OREANDA-NEWS. Wells Fargo & Company (WFC) reported $5.5 billion in net income for a return on assets (ROA) of 1.21%, down 2% on a linked-quarter basis and down 6% from a year ago, according to Fitch Ratings. Earnings were impacted by an expected energy-related reserve build, and seasonally higher personnel expenses.

Partially offsetting this, WFC grew revenues both linked-quarter and from a year ago, aided by the acquisition of loans and leases from GE Capital. Although earnings declined, WFC still outperforms its large bank peers, and the quarter's results were in line with Fitch's expectations.

The regulators announced yesterday that WFC was one of seven banks whose living wills were deemed 'not credible', nor would they facilitate an orderly resolution of the company. Fitch views this as somewhat surprising given WFC was the only bank of the 11 filers to receive conditional approval from the regulators during the last submission. WFC will have until Oct. 1, 2016 to resubmit its plan. Failure to remediate the issues can result in more stringent prudential requirements.

WFC also reported several noteworthy items in the first quarter including the sale of its crop insurance business, income from hedge ineffectiveness on the company's long-term debt, and further OTTI on energy sector debt and equity securities.

At March 31, 2016, WFC's direct exposure to energy lending is modest at approximately 2% of total loans. However, Fitch notes that its portfolio includes a much larger percentage of sub-investment grade borrowers than its peers. WFC disclosed that only 7% of outstandings were to investment grade companies, while 22% of exposure was to IG companies.
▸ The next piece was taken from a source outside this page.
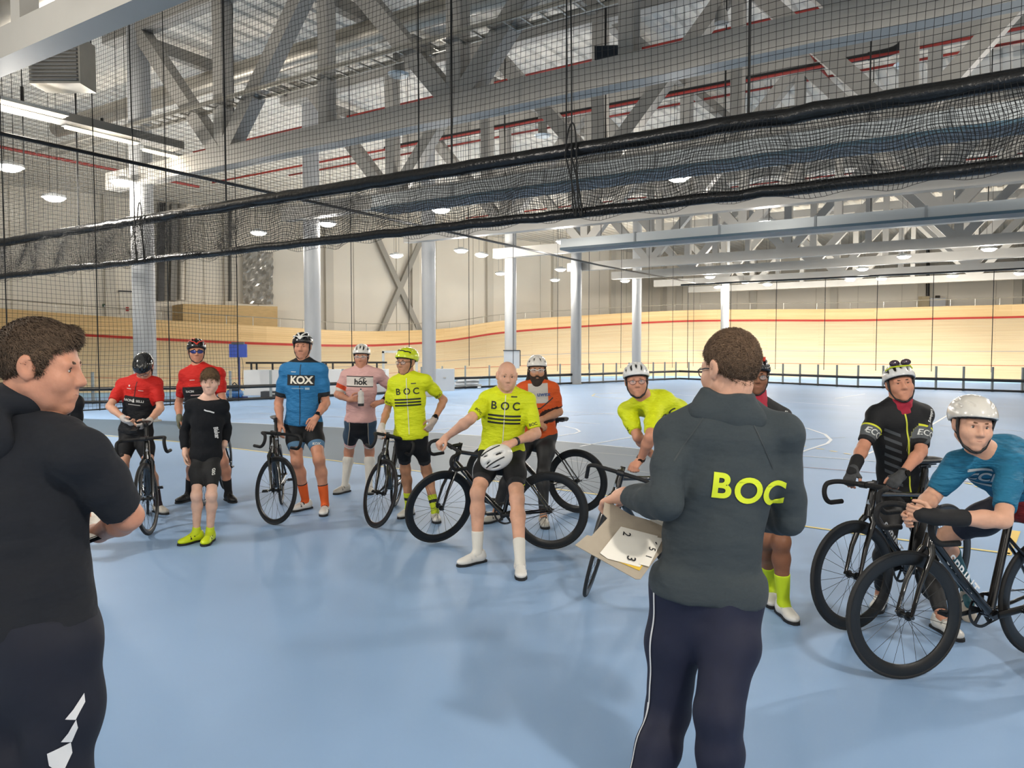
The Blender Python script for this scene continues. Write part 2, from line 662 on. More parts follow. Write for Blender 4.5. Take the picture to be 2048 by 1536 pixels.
# ------------------------------------------------------------------ columns
cols = [(290, 18.0, 0.25, 'behind the two red riders'), (626, 23.2, 0.245, 'behind the rider in blue'), (858, 27.6, 0.25, 'behind the yellow-helmeted rider'),
        (1021, 32.6, 0.25, 'behind the bald rider, carrying a grey box'), (1152, 37.2, 0.26, 'standing at the fence right of the bearded rider'), (1273, 43.0, 0.26, 'behind the leaning yellow rider'),
        (1449, 47.0, 0.25, 'behind the head of the jacketed coach')]
for (px, Y, r, wh) in cols:
    b = P(px, 700, Y); b.z = 0
    t = thing('steel_column', 'round grey steel column ' + wh, 'column', b, 'round columns beside the infield')
    MB().lathe([(0.001, 0), (r, 0), (r, 5.6), (r, 9.6)], 28).build('shaft', M_COLUMN, t, smooth=True)
    MB().lathe([(0.001, 0.03), (r + 0.08, 0.03), (r + 0.08, 0.0)], 20).build('base_plate', M_STEEL, t)
b = P(1021, 700, 32.6); b.z = 0
bx = thing('junction_box', 'grey cabinet strapped to the column behind the bald rider', 'box', (b.x + 0.05, b.y - 0.35, 0.9))
MB().box((0, 0, 0.38), (0.66, 0.25, 0.75)).build('cabinet', mat('cabinet_grey', '#b7bcc0', 0.5), bx)
MB().beam((-0.36, -0.13, 0.76), (0.36, -0.13, 0.76), 0.04, 0.04).beam((0.36, -0.13, 0.1), (0.36, -0.13, 0.76), 0.04, 0.04).build('frame', mat('dark_steel', '#3b3d3e', 0.5), bx)

# ------------------------------------------------------------------ roof trusses
def make_truss(first):
    z0, z1 = 5.75, 9.2
    vl, vr = 1.2, -44.0
    t = thing('roof_truss', 'grey steel roof truss', 'truss', W(0, 0, z0))
    base = W(0, 0, z0)

    def L(v, z, du=0.0):
        return W(du, v, z) - base
    MB().beam(L(vl, z0), L(vr, z0), 0.34, 0.4).build('bottom_chord', M_STEEL, t)
    MB().beam(L(vl, z1), L(vr, z1), 0.34, 0.4).build('top_chord', M_STEEL, t)
    step = 6.2
    v = 0.0
    k = 0
    me = [None]

    def member(a, b, wd, dp, nm):
        MB().beam(a, b, wd, dp, up=BX).build(nm, M_STEEL, t)
    while v > vr + step:
        member(L(v, z1), L(v - step / 2, z0), 0.32, 0.3, 'diagonal')
        member(L(v - step / 2, z0), L(v - step, z1), 0.32, 0.3, 'diagonal')
        member(L(v - step / 2, z0), L(v - step / 2, z1), 0.3, 0.28, 'upright')
        member(L(v - step, z0), L(v - step, z1), 0.24, 0.24, 'upright')
        v -= step
    return t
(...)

WFC has built its reserves to 9.3% of funded loans, a much higher level than peers reporting to date.

During the quarter, WFC disclosed that oil and gas outstandings rose by around $400 million, though 'defensive draws' were deemed to not be a primary driver to this increase. Also contributing, $236 million of the increase was due to loans acquired from GE Capital during the quarter. WFC also noted that very little of its increased provision expense was driven by the recently completed SNC exam. WFC has completed around a quarter of its Spring borrowing base redetermination process, resulting in around 50% to 60% of those credits having a reduction in their borrowing base.

WFC reported a reserve build of $200 million during the quarter, its first reserve build since 2009. WFC, similar to the industry, has benefitted from reserve releases over the past several years, and in fact, the company has released over $11 billion in reserves since 2009. Problem assets also ticked up for the first time since the third quarter of 2012 (3Q12) reflecting $1.1 billion in higher O&G non-performing assets (NPAs).
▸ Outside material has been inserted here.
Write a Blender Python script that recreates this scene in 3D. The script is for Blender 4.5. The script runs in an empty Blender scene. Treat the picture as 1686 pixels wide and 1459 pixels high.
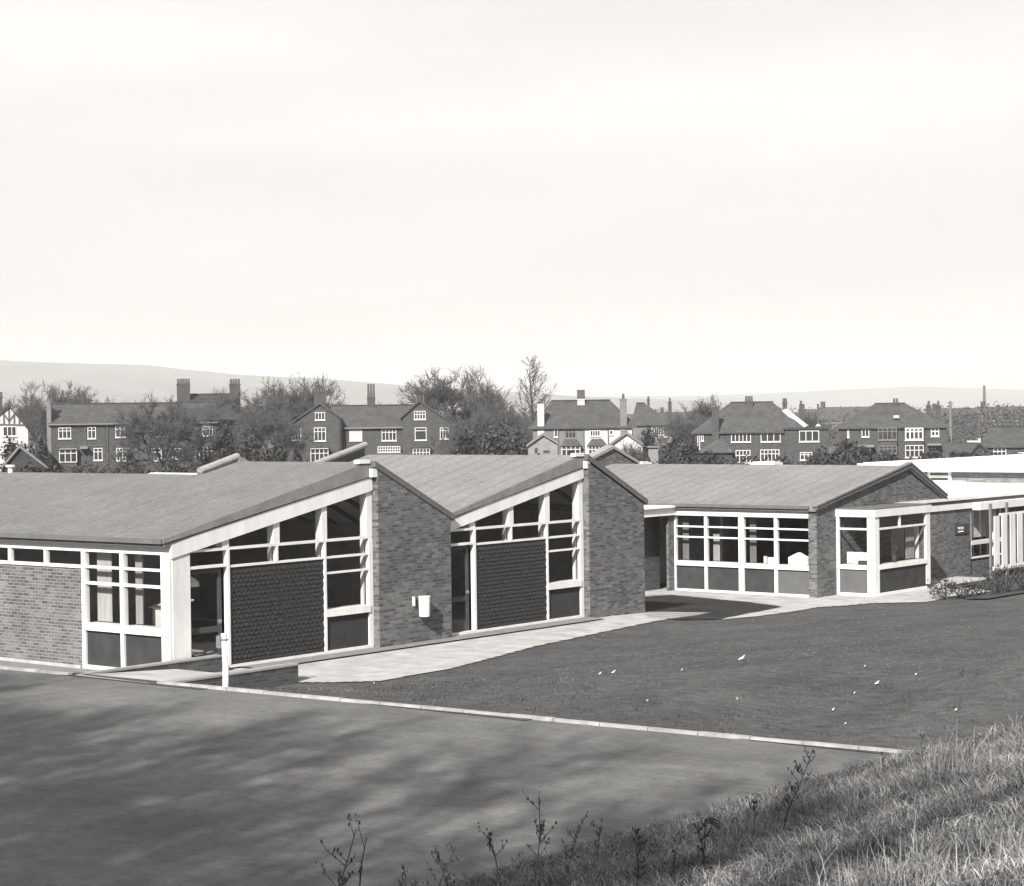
import bpy, math, random
import numpy as np
from mathutils import Vector, Matrix
R = math.radians
scene = bpy.context.scene
COL = scene.collection

# ------------------------------------------------------------------ camera
F, PCX, PCY, CAMZ = 3323.0, 843.0, 729.5, 5.5       # surveyed focal length (photo pixels) and eye height
YAW, PITCH, ROLL = -0.6776, -0.013215, -0.013093
def _axes():
    cy, sy = math.cos(YAW), math.sin(YAW)
    r = Vector((cy, -sy, 0)); f = Vector((sy*math.cos(PITCH), cy*math.cos(PITCH), math.sin(PITCH))); u = r.cross(f)
    return r*math.cos(ROLL)+u*math.sin(ROLL), -r*math.sin(ROLL)+u*math.cos(ROLL), f
CR, CU, CF = _axes()
cam_data = bpy.data.cameras.new("camera"); cam = bpy.data.objects.new("camera", cam_data); COL.objects.link(cam)
m = Matrix.Identity(4)
for i in range(3):
    m[i][0] = CR[i]; m[i][1] = CU[i]; m[i][2] = -CF[i]
m[2][3] = CAMZ
cam.matrix_world = m
cam_data.sensor_fit = 'HORIZONTAL'; cam_data.sensor_width = 36.0; cam_data.lens = F/1686.0*36.0
cam_data.clip_start = 0.2; cam_data.clip_end = 30000
scene.camera = cam

# ------------------------------------------------------------------ world, sun, exposure
SUN_EL, SUN_AZ = 33.0, 160.0
w = bpy.data.worlds.new("World"); scene.world = w; w.use_nodes = True
nt = w.node_tree; nt.nodes.clear()
sky = nt.nodes.new('ShaderNodeTexSky'); sky.sky_type = 'NISHITA'; sky.sun_disc = False
sky.sun_elevation = R(SUN_EL); sky.sun_rotation = R(SUN_AZ); sky.air_density = 1.0; sky.dust_density = 3.0; sky.altitude = 50
bw = nt.nodes.new('ShaderNodeRGBToBW')
tc = nt.nodes.new('ShaderNodeTexCoord')
mp = nt.nodes.new('ShaderNodeMapping'); mp.inputs['Scale'].default_value = (1.6, 1.6, 9)
cn = nt.nodes.new('ShaderNodeTexNoise'); cn.inputs['Scale'].default_value = 1.7; cn.inputs['Detail'].default_value = 5; cn.inputs['Roughness'].default_value = .5
cr = nt.nodes.new('ShaderNodeMapRange'); cr.inputs[1].default_value = .35; cr.inputs[2].default_value = .68; cr.inputs[3].default_value = 4.35; cr.inputs[4].default_value = 5.05
mx = nt.nodes.new('ShaderNodeMix'); mx.data_type = 'FLOAT'; mx.inputs[0].default_value = .965   # thin bright overcast veil over the clear sky
ct = nt.nodes.new('ShaderNodeVectorMath'); ct.operation = 'SCALE'; ct.inputs[0].default_value = (1.0, .975, .945)
bg = nt.nodes.new('ShaderNodeBackground'); bg.inputs[1].default_value = .0535
wo = nt.nodes.new('ShaderNodeOutputWorld')
L = nt.links.new
L(sky.outputs[0], bw.inputs[0]); L(tc.outputs['Generated'], mp.inputs[0]); L(mp.outputs[0], cn.inputs[0]); L(cn.outputs[0], cr.inputs[0])
sz = nt.nodes.new('ShaderNodeSeparateXYZ'); L(tc.outputs['Generated'], sz.inputs[0]); hg = nt.nodes.new('ShaderNodeMapRange'); hg.inputs[1].default_value = .0; hg.inputs[2].default_value = .14; hg.inputs[3].default_value = .86; hg.inputs[4].default_value = 1.1; L(sz.outputs[2], hg.inputs[0])
hm = nt.nodes.new('ShaderNodeMath'); hm.operation = 'MULTIPLY'; L(cr.outputs[0], hm.inputs[0]); L(hg.outputs[0], hm.inputs[1])
L(bw.outputs[0], mx.inputs[2]); L(hm.outputs[0], mx.inputs[3]); L(mx.outputs[0], ct.inputs['Scale']); L(ct.outputs[0], bg.inputs[0]); L(bg.outputs[0], wo.inputs[0])

SUND = Vector((math.sin(R(SUN_AZ))*math.cos(R(SUN_EL)), math.cos(R(SUN_AZ))*math.cos(R(SUN_EL)), math.sin(R(SUN_EL))))
sd = bpy.data.lights.new("sun", 'SUN'); sd.energy = 3.6; sd.angle = R(.7); sd.color = (1.0, .975, .94)
so = bpy.data.objects.new("sun", sd); COL.objects.link(so); so.rotation_euler = SUND.to_track_quat('Z', 'Y').to_euler(); so.location = (-20, -40, 60)
scene.view_settings.view_transform = 'Standard'; scene.view_settings.look = 'None'
scene.view_settings.exposure = 1.75; scene.view_settings.gamma = 1.0
scene.cycles.volume_bounces = 0
scene.cycles.max_bounces = 6; scene.cycles.transparent_max_bounces = 12

# ------------------------------------------------------------------ survey helpers (photo measurements -> metres)
def ray(px, py): return CF + CR*((px-PCX)/F) - CU*((py-PCY)/F)
def spot(px, dist, z=0.0):
    """ground point on the bearing of photo column px, dist metres from the camera (plan view)."""
    d = ray(px, 690); h = Vector((d.x, d.y, 0)).normalized()
    return Vector((h.x*dist, h.y*dist, z))
def hor(px): return 685.6 - .01309*(px-843)

# ------------------------------------------------------------------ materials
MATS = {}
def nodes(name):
    m = bpy.data.materials.new(name); m.use_nodes = True; t = m.node_tree; t.nodes.clear()
    o = t.nodes.new('ShaderNodeOutputMaterial'); b = t.nodes.new('ShaderNodeBsdfPrincipled'); t.links.new(b.outputs[0], o.inputs[0])
    return m, t, b, o
def tint(v): return (v*1.005, v, v*.985, 1)
def N(t, typ, **kw):
    n = t.nodes.new(typ)
    for k, v in kw.items():
        if k.startswith('i_'): n.inputs[k[2:].replace('_', ' ')].default_value = v
        else: setattr(n, k, v)
    return n
def plain(name, v, rough=.7, var=.12, scale=3.0, bump=0.0, fine=0.0, fscale=60, stretch=None, spec=.3, lo=.3, hi=.7):
    """grey surface whose own colour varies: broad stains (var) and fine grain (fine)."""
    if name in MATS: return MATS[name]
    m, t, b, o = nodes(name)
    tc = N(t, 'ShaderNodeTexCoord'); src = tc.outputs['Object']
    if stretch:
        mp = N(t, 'ShaderNodeMapping'); mp.inputs['Scale'].default_value = stretch; t.links.new(src, mp.inputs[0]); src = mp.outputs[0]
    n1 = N(t, 'ShaderNodeTexNoise', i_Scale=scale, i_Detail=6.0, i_Roughness=.6); t.links.new(src, n1.inputs[0])
    r1 = N(t, 'ShaderNodeMapRange'); r1.inputs[1].default_value = lo; r1.inputs[2].default_value = hi; r1.inputs[3].default_value = 1-var; r1.inputs[4].default_value = 1+var
    t.links.new(n1.outputs[0], r1.inputs[0]); fac = r1.outputs[0]
    n2 = N(t, 'ShaderNodeTexNoise', i_Scale=fscale, i_Detail=3.0, i_Roughness=.7); t.links.new(tc.outputs['Object'], n2.inputs[0])
    if fine:
        r2 = N(t, 'ShaderNodeMapRange'); r2.inputs[1].default_value = .3; r2.inputs[2].default_value = .7; r2.inputs[3].default_value = 1-fine; r2.inputs[4].default_value = 1+fine
        t.links.new(n2.outputs[0], r2.inputs[0]); mu = N(t, 'ShaderNodeMath', operation='MULTIPLY'); t.links.new(fac, mu.inputs[0]); t.links.new(r2.outputs[0], mu.inputs[1]); fac = mu.outputs[0]
    sc = N(t, 'ShaderNodeVectorMath', operation='SCALE'); sc.inputs[0].default_value = tint(v)[:3]; t.links.new(fac, sc.inputs['Scale'])
    t.links.new(sc.outputs[0], b.inputs['Base Color']); b.inputs['Roughness'].default_value = rough; b.inputs['Specular IOR Level'].default_value = spec
    if bump:
        bp = N(t, 'ShaderNodeBump', i_Strength=.6, i_Distance=bump); t.links.new(n2.outputs[0], bp.inputs['Height']); t.links.new(bp.outputs[0], b.inputs['Normal'])
    MATS[name] = m; return m
def brick(name, v, dark=.5, var=.35, bw_=.225, rh=.075, mortar=.012, mv=None, stain=.15):
    if name in MATS: return MATS[name]
    m, t, b, o = nodes(name)
    tc = N(t, 'ShaderNodeTexCoord'); s = N(t, 'ShaderNodeSeparateXYZ'); t.links.new(tc.outputs['Object'], s.inputs[0])
    ad = N(t, 'ShaderNodeMath', operation='ADD'); t.links.new(s.outputs[0], ad.inputs[0]); t.links.new(s.outputs[1], ad.inputs[1])
    c = N(t, 'ShaderNodeCombineXYZ'); t.links.new(ad.outputs[0], c.inputs[0]); t.links.new(s.outputs[2], c.inputs[1])
    bt = N(t, 'ShaderNodeTexBrick'); t.links.new(c.outputs[0], bt.inputs[0])
    bt.inputs['Scale'].default_value = 1; bt.inputs['Brick Width'].default_value = bw_; bt.inputs['Row Height'].default_value = rh
    bt.inputs['Mortar Size'].default_value = mortar; bt.inputs['Mortar Smooth'].default_value = .3; bt.inputs['Bias'].default_value = 0
    bt.inputs['Color1'].default_value = tint(v*(1+var)); bt.inputs['Color2'].default_value = tint(v*(1-dark)); bt.inputs['Mortar'].default_value = tint(mv if mv else v*1.25)
    n = N(t, 'ShaderNodeTexNoise', i_Scale=.9, i_Detail=6.0, i_Roughness=.65); t.links.new(tc.outputs['Object'], n.inputs[0])
    r = N(t, 'ShaderNodeMapRange'); r.inputs[1].default_value = .3; r.inputs[2].default_value = .7; r.inputs[3].default_value = 1-stain; r.inputs[4].default_value = 1+stain; t.links.new(n.outputs[0], r.inputs[0])
    n3 = N(t, 'ShaderNodeTexNoise', i_Scale=14, i_Detail=4.0, i_Roughness=.8); t.links.new(tc.outputs['Object'], n3.inputs[0])
    r3 = N(t, 'ShaderNodeMapRange'); r3.inputs[1].default_value = .3; r3.inputs[2].default_value = .7; r3.inputs[3].default_value = .8; r3.inputs[4].default_value = 1.2; t.links.new(n3.outputs[0], r3.inputs[0])
    mu = N(t, 'ShaderNodeMath', operation='MULTIPLY'); t.links.new(r.outputs[0], mu.inputs[0]); t.links.new(r3.outputs[0], mu.inputs[1])
    sc = N(t, 'ShaderNodeVectorMath', operation='SCALE'); t.links.new(bt.outputs['Color'], sc.inputs[0]); t.links.new(mu.outputs[0], sc.inputs['Scale'])
    t.links.new(sc.outputs[0], b.inputs['Base Color']); b.inputs['Roughness'].default_value = .85; b.inputs['Specular IOR Level'].default_value = .2
    bp = N(t, 'ShaderNodeBump', i_Strength=.5, i_Distance=.006, invert=True); t.links.new(bt.outputs['Fac'], bp.inputs['Height']); t.links.new(bp.outputs[0], b.inputs['Normal'])
    MATS[name] = m; return m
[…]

In terms of revenue growth, spread income increased around 1% on a linked-quarter basis, primarily supported by growth in earning assets, including $30.8 billion in loans and leases from GE Capital, as well as the 25 basis points (bps) rate hike in December, of which WFC believes it has already received the full benefit of that repricing on its asset side and the cost on the liability side. Partially offsetting this, lower variable income and one less day in the quarter. WFC's margin fell 2bps due lower variable income.

Noninterest income increased 5% primarily due to $381 million in gains on the sale of WFC's crop insurance business, and $379 million of positive hedge ineffectiveness related to WFC's hedging of its long-term debt. Absent these items, noninterest income would have declined 2% sequentially as higher lease income and trading gains were more than offset by declines in trust and investment fees, and lower gains on debt and equity investments.

Expenses rose 3% on a sequential basis, primarily due to seasonally higher personnel expenses. The quarter's efficiency ratio was 58.7%, at the higher end of its targeted 55% to 59% efficiency ratio. WFC expects to operate at the higher end of that range in 2016.

Total loan losses remained manageable at 38bps during the quarter with continued deterioration in the energy portfolio offsetting improvement in residential real estate. Fitch notes that at 38bps, WFC's current losses remain well below historical averages for the company, and we expect some mean reversion for WFC and the industry over the near-to-medium term.

The estimated Common Equity Tier 1 under Basel III Standardized Approach, fully phased-in, was 10.6% at quarter-end, falling roughly 13bps on a linked-quarter basis reflecting the deployment of capital for the acquisition of certain GE Capital assets.

During the quarter, WFC also announced that it had reached an agreement in principle with the DOJ and HUD regarding the company's FHA-lending practices from 2001-2010. WFC agreed to pay $1.2 billion to resolve these issues, which lowered last year's results by $134 million. This settlement follows many of WFC's peers, and was in line with Fitch's expectations.